USB HDD for 24x7 operations, that's a no no. I tried a similar setup years back but eventually, it required way more oversight than I had time. There are multiple things that can probably go wrong,

1. Your RPi USB itself might be the issue.
2. Almost all external drives I have had in the past (15-20) had ata-passthrough issues in Linux, especially the ARM kernels, I would shuck the devices just to get the SATA interface. Happened mostly with Seagate drives.
3. How are you dissipating heat, external drives are not meant to be plugged 24x7.
4. Configure your torrent client to limit read/write speeds. This helps a lot when you stream media.

Cloud VPS/VMs/Dedicated hosts are another option but it's gonna cost, you can get a budget NAS for that price (I mean when you combine the yearly cost). You can head on to lowendtalk, lowendbox, lowendspirit and get yourself a storage box. However, budget hosts would be unreliable too. If you have an old PC lying around that can serve as NAS too.

To answer your questions...

1. Not sure if my drive is bad or not right now as for now, it is working fine with my Pi and i did the fsck command it says drive is CLEAN. Not sure it means all ok. Also I found that the 3A Power adapter has gone bad. The green light kept blinking and LAN lights won't come on. I replaced it with another wall adapter which outputs 2.4A so hopefully it will help.
2. no reply as I don't understand this.
3. no specific way to dissipate the heat. But the entire setup is in a area where there is lot of airflow, not in some enclosed space.
4. Torrent client is not even writing on HDD, it writes on MicroSD card and the data is transferred to HDD once download is complete. The HDD is only used for storage and spins only when transfer happens or when I stream something.
I am using a RPI4 with external drive for eons unknown, but its a powered drive. 100% inside its a enterprise drive for sure due to capacity.

When I was using with a USB powered HDD had same issues. Ditched that for powered HDD and never looked back.

It does spin down when not in use, and takes a fraction of few seconds

Several times - 6-8 times a year - power loss has occurred but so far has worked flawlessly.
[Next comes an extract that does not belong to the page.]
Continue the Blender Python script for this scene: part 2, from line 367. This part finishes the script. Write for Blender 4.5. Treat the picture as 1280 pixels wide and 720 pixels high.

What drive you have? I guess 3.5mm? Can you tell me name or amazon link or something?
agree
he needs a DAS or a NAS

honestly with a pi jellyfin is also redundant, upnp is enough for his usecase!
:)

my recommendation is still online server at the end!

I understand UPNP is enough for which I don't even need to Pi, I can do from my router directly. Just that jellyfin can have trakt sync and such features and also remembering the location where I stopped, what is upcoming etc.
Also my brother and his wife stay in same house so I have separate account for him in jellyfin and same for my kids so only kids content they can see.